[Start of Dataset excerpts]

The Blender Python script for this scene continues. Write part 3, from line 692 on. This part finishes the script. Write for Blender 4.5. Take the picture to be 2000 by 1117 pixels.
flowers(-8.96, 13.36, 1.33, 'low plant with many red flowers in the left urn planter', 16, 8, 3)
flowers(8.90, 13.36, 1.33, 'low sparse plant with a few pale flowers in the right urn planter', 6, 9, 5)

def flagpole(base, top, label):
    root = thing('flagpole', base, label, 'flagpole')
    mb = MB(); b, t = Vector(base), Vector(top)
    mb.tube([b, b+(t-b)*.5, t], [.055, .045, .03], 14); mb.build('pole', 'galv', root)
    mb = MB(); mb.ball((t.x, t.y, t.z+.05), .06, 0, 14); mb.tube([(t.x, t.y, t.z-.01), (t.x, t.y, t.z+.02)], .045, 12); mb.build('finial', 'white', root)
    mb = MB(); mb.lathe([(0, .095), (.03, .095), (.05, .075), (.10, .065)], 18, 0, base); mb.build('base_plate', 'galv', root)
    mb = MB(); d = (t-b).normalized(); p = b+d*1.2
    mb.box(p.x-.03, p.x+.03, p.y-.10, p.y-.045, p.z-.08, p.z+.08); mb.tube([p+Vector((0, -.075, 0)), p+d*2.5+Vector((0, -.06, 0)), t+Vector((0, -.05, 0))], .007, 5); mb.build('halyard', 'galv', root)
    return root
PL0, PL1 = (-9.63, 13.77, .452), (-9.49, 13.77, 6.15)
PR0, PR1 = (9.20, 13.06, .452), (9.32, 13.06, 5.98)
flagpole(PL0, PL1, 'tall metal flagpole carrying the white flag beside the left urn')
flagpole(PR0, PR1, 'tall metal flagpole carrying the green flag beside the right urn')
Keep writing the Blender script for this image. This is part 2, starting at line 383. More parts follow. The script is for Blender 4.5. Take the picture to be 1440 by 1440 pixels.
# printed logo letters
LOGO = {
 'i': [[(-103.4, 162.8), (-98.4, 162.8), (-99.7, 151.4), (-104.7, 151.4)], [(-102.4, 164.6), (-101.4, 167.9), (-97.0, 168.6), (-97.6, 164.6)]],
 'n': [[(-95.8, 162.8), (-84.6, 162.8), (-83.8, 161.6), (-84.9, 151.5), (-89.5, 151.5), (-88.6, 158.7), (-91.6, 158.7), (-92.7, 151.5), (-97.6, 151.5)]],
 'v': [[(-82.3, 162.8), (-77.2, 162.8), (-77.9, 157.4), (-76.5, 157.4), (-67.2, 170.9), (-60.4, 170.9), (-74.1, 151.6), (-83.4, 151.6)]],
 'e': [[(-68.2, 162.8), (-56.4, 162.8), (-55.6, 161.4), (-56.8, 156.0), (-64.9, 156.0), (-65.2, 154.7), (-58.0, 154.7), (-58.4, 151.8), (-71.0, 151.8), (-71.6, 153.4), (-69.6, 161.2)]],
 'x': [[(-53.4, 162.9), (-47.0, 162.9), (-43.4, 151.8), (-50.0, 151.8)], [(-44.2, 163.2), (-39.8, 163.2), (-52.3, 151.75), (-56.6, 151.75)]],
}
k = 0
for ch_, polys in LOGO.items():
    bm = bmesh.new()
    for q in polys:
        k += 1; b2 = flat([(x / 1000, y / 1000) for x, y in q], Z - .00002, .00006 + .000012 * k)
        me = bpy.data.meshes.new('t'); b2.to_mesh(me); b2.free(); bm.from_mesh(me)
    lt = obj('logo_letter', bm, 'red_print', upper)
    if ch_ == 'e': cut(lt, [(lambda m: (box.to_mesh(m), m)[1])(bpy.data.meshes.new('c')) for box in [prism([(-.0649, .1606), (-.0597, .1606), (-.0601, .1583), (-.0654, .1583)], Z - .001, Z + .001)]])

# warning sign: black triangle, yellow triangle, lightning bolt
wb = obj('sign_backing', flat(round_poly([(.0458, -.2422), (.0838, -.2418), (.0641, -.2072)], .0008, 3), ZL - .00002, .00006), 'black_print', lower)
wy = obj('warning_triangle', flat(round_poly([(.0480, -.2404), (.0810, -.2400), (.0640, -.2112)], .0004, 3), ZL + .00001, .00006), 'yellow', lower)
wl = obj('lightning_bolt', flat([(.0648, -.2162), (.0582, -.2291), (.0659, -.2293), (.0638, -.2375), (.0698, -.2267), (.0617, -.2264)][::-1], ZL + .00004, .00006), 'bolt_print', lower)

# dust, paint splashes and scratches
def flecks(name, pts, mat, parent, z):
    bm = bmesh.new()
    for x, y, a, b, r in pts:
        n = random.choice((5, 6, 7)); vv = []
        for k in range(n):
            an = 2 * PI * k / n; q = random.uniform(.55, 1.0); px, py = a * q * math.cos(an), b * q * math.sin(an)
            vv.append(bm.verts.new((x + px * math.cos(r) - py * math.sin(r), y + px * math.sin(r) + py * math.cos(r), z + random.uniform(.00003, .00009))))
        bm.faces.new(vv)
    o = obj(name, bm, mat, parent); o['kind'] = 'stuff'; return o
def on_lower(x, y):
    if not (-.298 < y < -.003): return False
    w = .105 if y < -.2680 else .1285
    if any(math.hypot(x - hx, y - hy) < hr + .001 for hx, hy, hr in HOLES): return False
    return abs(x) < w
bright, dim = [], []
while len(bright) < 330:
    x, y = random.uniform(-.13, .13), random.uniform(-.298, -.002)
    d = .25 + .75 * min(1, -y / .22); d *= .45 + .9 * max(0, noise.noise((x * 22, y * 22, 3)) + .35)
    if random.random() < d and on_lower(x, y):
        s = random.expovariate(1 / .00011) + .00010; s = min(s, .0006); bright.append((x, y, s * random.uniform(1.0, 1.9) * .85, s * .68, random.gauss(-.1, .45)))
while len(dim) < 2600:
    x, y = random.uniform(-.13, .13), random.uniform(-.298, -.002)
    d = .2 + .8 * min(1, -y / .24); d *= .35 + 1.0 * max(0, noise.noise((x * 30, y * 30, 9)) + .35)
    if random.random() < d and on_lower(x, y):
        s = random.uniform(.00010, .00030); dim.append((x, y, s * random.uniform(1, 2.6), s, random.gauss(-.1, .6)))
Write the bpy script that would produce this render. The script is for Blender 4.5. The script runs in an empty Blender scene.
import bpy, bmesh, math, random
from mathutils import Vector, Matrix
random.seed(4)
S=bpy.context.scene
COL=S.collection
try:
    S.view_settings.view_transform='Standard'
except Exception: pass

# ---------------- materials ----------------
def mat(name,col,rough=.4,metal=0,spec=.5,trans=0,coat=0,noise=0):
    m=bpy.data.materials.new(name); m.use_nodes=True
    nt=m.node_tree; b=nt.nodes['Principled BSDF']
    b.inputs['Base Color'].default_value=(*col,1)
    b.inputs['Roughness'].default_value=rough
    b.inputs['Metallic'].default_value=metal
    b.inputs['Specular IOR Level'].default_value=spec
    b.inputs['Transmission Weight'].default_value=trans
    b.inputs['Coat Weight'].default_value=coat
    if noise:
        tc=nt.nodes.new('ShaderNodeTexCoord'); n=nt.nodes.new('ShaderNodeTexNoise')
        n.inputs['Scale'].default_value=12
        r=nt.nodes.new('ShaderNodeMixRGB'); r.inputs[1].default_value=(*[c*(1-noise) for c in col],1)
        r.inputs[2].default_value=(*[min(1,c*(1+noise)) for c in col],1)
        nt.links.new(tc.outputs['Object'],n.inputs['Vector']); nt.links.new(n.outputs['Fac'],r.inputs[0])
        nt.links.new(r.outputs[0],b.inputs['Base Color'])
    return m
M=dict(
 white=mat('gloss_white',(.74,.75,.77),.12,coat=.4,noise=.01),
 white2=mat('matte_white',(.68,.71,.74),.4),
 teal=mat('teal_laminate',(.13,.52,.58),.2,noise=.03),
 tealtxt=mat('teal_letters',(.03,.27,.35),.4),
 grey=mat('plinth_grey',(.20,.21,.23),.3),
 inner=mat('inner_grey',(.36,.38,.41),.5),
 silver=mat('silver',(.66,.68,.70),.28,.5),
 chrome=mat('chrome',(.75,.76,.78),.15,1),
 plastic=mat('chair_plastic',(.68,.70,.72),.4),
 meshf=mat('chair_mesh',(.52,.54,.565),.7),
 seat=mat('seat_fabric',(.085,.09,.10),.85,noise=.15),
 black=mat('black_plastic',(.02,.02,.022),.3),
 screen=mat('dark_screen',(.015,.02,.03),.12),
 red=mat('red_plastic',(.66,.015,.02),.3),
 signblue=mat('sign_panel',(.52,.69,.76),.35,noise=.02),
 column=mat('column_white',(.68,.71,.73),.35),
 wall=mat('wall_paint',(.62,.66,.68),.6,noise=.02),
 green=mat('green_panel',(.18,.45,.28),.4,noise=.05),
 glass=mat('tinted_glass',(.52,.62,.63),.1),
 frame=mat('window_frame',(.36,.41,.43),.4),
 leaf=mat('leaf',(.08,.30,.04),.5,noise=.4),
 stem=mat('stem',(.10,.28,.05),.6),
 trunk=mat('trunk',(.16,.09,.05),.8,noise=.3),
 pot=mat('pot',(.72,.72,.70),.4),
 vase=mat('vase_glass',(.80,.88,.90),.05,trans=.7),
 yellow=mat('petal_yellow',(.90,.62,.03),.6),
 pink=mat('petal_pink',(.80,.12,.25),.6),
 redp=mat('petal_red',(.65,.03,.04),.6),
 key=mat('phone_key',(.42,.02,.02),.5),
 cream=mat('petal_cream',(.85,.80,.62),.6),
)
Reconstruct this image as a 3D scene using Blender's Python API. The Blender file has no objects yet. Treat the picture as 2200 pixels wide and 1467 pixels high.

[End of Dataset excerpts]

Extract the run of lines that opens with the line containing "Write the bpy" and closes with the line containing "except Exception: pass"; reproduce it exactly and add nothing.

Write the bpy script that would produce this render. The script is for Blender 4.5. The script runs in an empty Blender scene.
import bpy, bmesh, math, random
from mathutils import Vector, Matrix
random.seed(4)
S=bpy.context.scene
COL=S.collection
try:
    S.view_settings.view_transform='Standard'
except Exception: pass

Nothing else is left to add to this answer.